*YOUR TASK:* Make an exact copy of all the material below, apart from the pictures.

Records with scene code:
#####
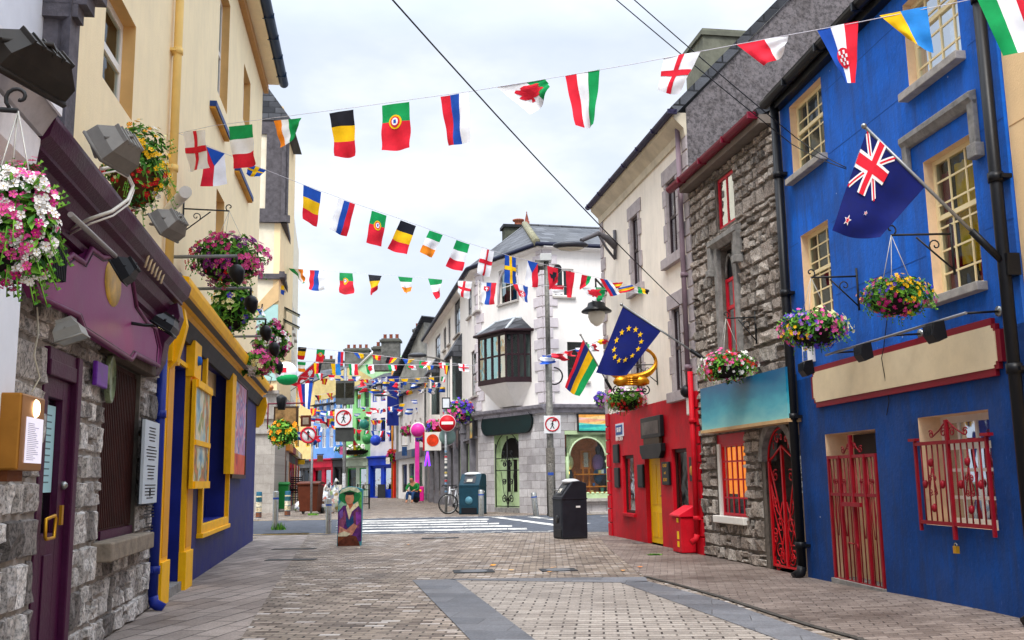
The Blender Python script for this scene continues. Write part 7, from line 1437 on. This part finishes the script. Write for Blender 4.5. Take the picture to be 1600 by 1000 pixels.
# wheelie bins
def wheelie(px_,py_,yt,m,label,w,rz,op=None):
    b=gr(px_,py_); H_=atY(px_,yt,b.y).z; p=thing('wheelie_bin',label,'wheelie bin',b,'wheelie bins'); T=WT((b.x,b.y,0),rz); d=w*1.05; q=MB()
    bt=[(-w*.4,-d*.4),(w*.4,-d*.4),(w*.4,d*.4),(-w*.4,d*.4)]; tp=[(x*1.22,y*1.22) for x,y in bt]
    q.grid([[T(x,y,.12) for x,y in bt],[T(x,y,H_*.88) for x,y in tp]],m,False,True); q.face([T(x,y,.12) for x,y in bt],m); q.face([T(x,y,H_*.88) for x,y in tp],m); q.build('body',p,bevel=.02)
    q=MB(); q.prism(lambda x,y,z_:T(y,x,z_),[(-d*.53,H_*.88),(d*.53,H_*.9),(d*.56,H_*.95),(0,H_),(-d*.56,H_*.94)],-w*.53,w*.53,m); q.build('lid',p,bevel=.02); q=MB()
    for s_ in (-1,1): q.cyl(T(s_*w*.42,d*.38,.14),T(s_*w*.50,d*.38,.14),.14,blackm,12)
    q.build('wheels',p)
    return p
wheelie(441,799,753,mat('#1c7a34',.45,.12,5),'green wheelie bin against the grey stone base',.62,.1); wheelie(485,803,752,mat('#5a2a18',.5,.15,5),'big brown wheelie bin before the rubbish pile',.95,-.08)
# stacked black chairs
b=gr(462,795); p=thing('chair_stack','stack of black slatted chairs between green and brown bins','chair',b); q=MB(); T=WT((b.x,b.y,0),.15)
for i in range(6):
    z_=.45+i*.13; q.box(T,-.3,.3,-.3,.3,z_,z_+.03,blackm)
for x in (-.3,.3):
    for y in (-.3,.3): q.cyl(T(x,y,0),T(x,y,1.1 if y<0 else 1.75),.025,blackm,6)
q.build('frames',p); q=MB()
for i in range(9): q.box(T,-.3,.3,.27,.3,.8+i*.1,.86+i*.1,blackm)
q.build('slats',p)
# rubbish bags
tr=newmat('mixed_rubbish'); m_,t,bb=tr; n=t.add('ShaderNodeTexVoronoi'); n.inputs['Scale'].default_value=7; t.link(t.pos(),n.inputs['Vector']); sp=t.add('ShaderNodeSeparateColor'); t.link(n.outputs['Color'],sp.inputs[0]); t.link(t.ramp(sp.outputs[0],[(0,hx('#d8d8dc')),(.25,hx('#b9c0c8')),(.35,hx('#3a4a6a')),(.45,hx('#c4b8a8')),(.6,hx('#e4e0da')),(.7,hx('#b05a4a')),(.78,hx('#6a8a4a')),(.9,hx('#efeae4')),(1,hx('#34363a'))]),bb.inputs['Base Color']); t.link(t.bump(t.noise(t.pos(),14,5,.6),.8,.05),bb.inputs['Normal']); bb.inputs['Roughness'].default_value=.35
for i,(x,y,w_,h_,lab) in enumerate(((505,800,26,34,'clear rubbish bag of cans and paper right of the brown bin'),(521,802,20,44,'tall pale rubbish bag behind the painted cabinet'),(512,790,26,30,'upper rubbish bag on the pile'),(468,800,16,16,'small rubbish bag left of the brown bin'),(503,802,18,16,'small low rubbish bag at the brown bin wheel'))):
    b=gr(x,y); k=b.y/F; q=MB(); q.blob(b+Vector((0,0,h_*k*.48)),w_*k*.5,w_*k*.42,h_*k*.5,m_,16,12,.35,2.2,i*3.1); 
    if i!=3: q.tube([b+Vector((0,0,h_*k*.9)),b+Vector((.08,0,h_*k*1.1)),b+Vector((.16,0,h_*k*1.15))],[.12,.05,.12],m_,7)
    tag(q.build('rubbish_bag'),lab,'rubbish bag','rubbish bags piled by the brown bin')
# sign poles
def signpole(x,yb,yt,label,r=.045,m=None):
    b=gr(x,yb); top=atY(x,yt,b.y); p=thing('sign_post',label,'sign post',b); q=MB(); q.cyl(b,Vector((b.x,b.y,top.z)),r,m or mat('#8f9294',.45,.25,12,metal=.4),10); q.build('pole',p); return p,b
def man(mb,T,cx,cz,s,n):
    for poly in ([(-.06,.0),(.1,.02),(.13,.35),(-.02,.36)],[(-.02,.02),(.08,.04),(.3,-.38),(.2,-.42)],[(-.04,.04),(.04,0),(-.16,-.42),(-.26,-.4)],[(.1,.34),(.13,.3),(.27,.05),(.2,.02)],[(-.02,.34),(.02,.28),(-.18,.12),(-.2,.18)]): mb.prism(T,[(cx+a*s,cz+b_*s) for a,b_ in poly],n-.004,n,blk)
    mb.prism(T,[(cx+.07*s+math.cos(t)*.09*s,cz+.47*s+math.sin(t)*.09*s) for t in [2*pi*i/10 for i in range(10)]],n-.004,n,blk)
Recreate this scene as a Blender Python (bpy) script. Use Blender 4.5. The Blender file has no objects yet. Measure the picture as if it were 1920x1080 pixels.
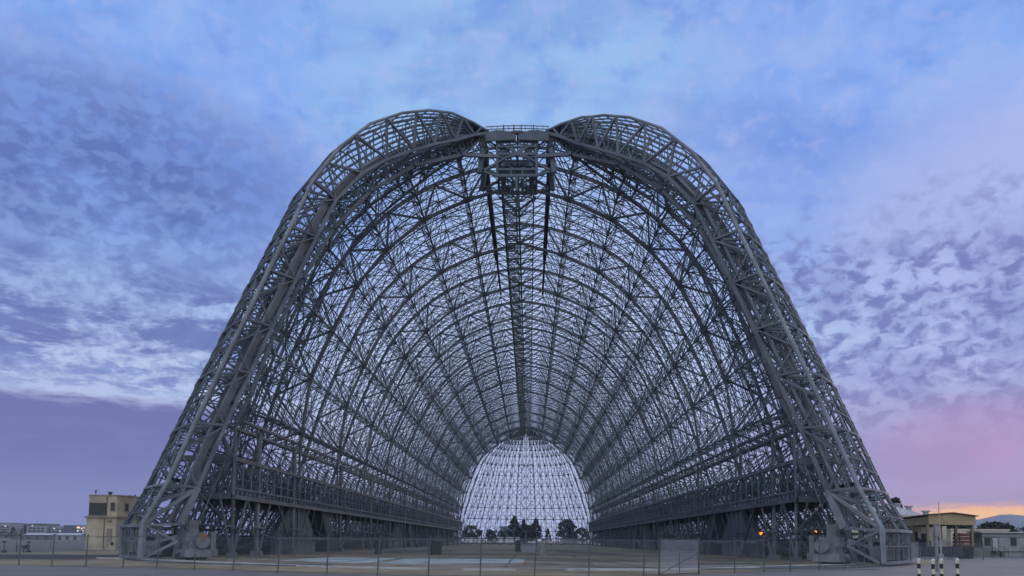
#####
*SOLUTION TO THE EXERCISE:*
The Blender Python script for this scene continues. Write part 7, from line 1437 on. This part finishes the script. Write for Blender 4.5. Take the picture to be 1600 by 1000 pixels.
# wheelie bins
def wheelie(px_,py_,yt,m,label,w,rz,op=None):
    b=gr(px_,py_); H_=atY(px_,yt,b.y).z; p=thing('wheelie_bin',label,'wheelie bin',b,'wheelie bins'); T=WT((b.x,b.y,0),rz); d=w*1.05; q=MB()
    bt=[(-w*.4,-d*.4),(w*.4,-d*.4),(w*.4,d*.4),(-w*.4,d*.4)]; tp=[(x*1.22,y*1.22) for x,y in bt]
    q.grid([[T(x,y,.12) for x,y in bt],[T(x,y,H_*.88) for x,y in tp]],m,False,True); q.face([T(x,y,.12) for x,y in bt],m); q.face([T(x,y,H_*.88) for x,y in tp],m); q.build('body',p,bevel=.02)
    q=MB(); q.prism(lambda x,y,z_:T(y,x,z_),[(-d*.53,H_*.88),(d*.53,H_*.9),(d*.56,H_*.95),(0,H_),(-d*.56,H_*.94)],-w*.53,w*.53,m); q.build('lid',p,bevel=.02); q=MB()
    for s_ in (-1,1): q.cyl(T(s_*w*.42,d*.38,.14),T(s_*w*.50,d*.38,.14),.14,blackm,12)
    q.build('wheels',p)
    return p
wheelie(441,799,753,mat('#1c7a34',.45,.12,5),'green wheelie bin against the grey stone base',.62,.1); wheelie(485,803,752,mat('#5a2a18',.5,.15,5),'big brown wheelie bin before the rubbish pile',.95,-.08)
# stacked black chairs
b=gr(462,795); p=thing('chair_stack','stack of black slatted chairs between green and brown bins','chair',b); q=MB(); T=WT((b.x,b.y,0),.15)
for i in range(6):
    z_=.45+i*.13; q.box(T,-.3,.3,-.3,.3,z_,z_+.03,blackm)
for x in (-.3,.3):
    for y in (-.3,.3): q.cyl(T(x,y,0),T(x,y,1.1 if y<0 else 1.75),.025,blackm,6)
q.build('frames',p); q=MB()
for i in range(9): q.box(T,-.3,.3,.27,.3,.8+i*.1,.86+i*.1,blackm)
q.build('slats',p)
# rubbish bags
tr=newmat('mixed_rubbish'); m_,t,bb=tr; n=t.add('ShaderNodeTexVoronoi'); n.inputs['Scale'].default_value=7; t.link(t.pos(),n.inputs['Vector']); sp=t.add('ShaderNodeSeparateColor'); t.link(n.outputs['Color'],sp.inputs[0]); t.link(t.ramp(sp.outputs[0],[(0,hx('#d8d8dc')),(.25,hx('#b9c0c8')),(.35,hx('#3a4a6a')),(.45,hx('#c4b8a8')),(.6,hx('#e4e0da')),(.7,hx('#b05a4a')),(.78,hx('#6a8a4a')),(.9,hx('#efeae4')),(1,hx('#34363a'))]),bb.inputs['Base Color']); t.link(t.bump(t.noise(t.pos(),14,5,.6),.8,.05),bb.inputs['Normal']); bb.inputs['Roughness'].default_value=.35
for i,(x,y,w_,h_,lab) in enumerate(((505,800,26,34,'clear rubbish bag of cans and paper right of the brown bin'),(521,802,20,44,'tall pale rubbish bag behind the painted cabinet'),(512,790,26,30,'upper rubbish bag on the pile'),(468,800,16,16,'small rubbish bag left of the brown bin'),(503,802,18,16,'small low rubbish bag at the brown bin wheel'))):
    b=gr(x,y); k=b.y/F; q=MB(); q.blob(b+Vector((0,0,h_*k*.48)),w_*k*.5,w_*k*.42,h_*k*.5,m_,16,12,.35,2.2,i*3.1); 
    if i!=3: q.tube([b+Vector((0,0,h_*k*.9)),b+Vector((.08,0,h_*k*1.1)),b+Vector((.16,0,h_*k*1.15))],[.12,.05,.12],m_,7)
    tag(q.build('rubbish_bag'),lab,'rubbish bag','rubbish bags piled by the brown bin')
# sign poles
def signpole(x,yb,yt,label,r=.045,m=None):
    b=gr(x,yb); top=atY(x,yt,b.y); p=thing('sign_post',label,'sign post',b); q=MB(); q.cyl(b,Vector((b.x,b.y,top.z)),r,m or mat('#8f9294',.45,.25,12,metal=.4),10); q.build('pole',p); return p,b
def man(mb,T,cx,cz,s,n):
    for poly in ([(-.06,.0),(.1,.02),(.13,.35),(-.02,.36)],[(-.02,.02),(.08,.04),(.3,-.38),(.2,-.42)],[(-.04,.04),(.04,0),(-.16,-.42),(-.26,-.4)],[(.1,.34),(.13,.3),(.27,.05),(.2,.02)],[(-.02,.34),(.02,.28),(-.18,.12),(-.2,.18)]): mb.prism(T,[(cx+a*s,cz+b_*s) for a,b_ in poly],n-.004,n,blk)
    mb.prism(T,[(cx+.07*s+math.cos(t)*.09*s,cz+.47*s+math.sin(t)*.09*s) for t in [2*pi*i/10 for i in range(10)]],n-.004,n,blk)
Recreate this scene as a Blender Python (bpy) script. Use Blender 4.5. The Blender file has no objects yet. Measure the picture as if it were 1920x1080 pixels.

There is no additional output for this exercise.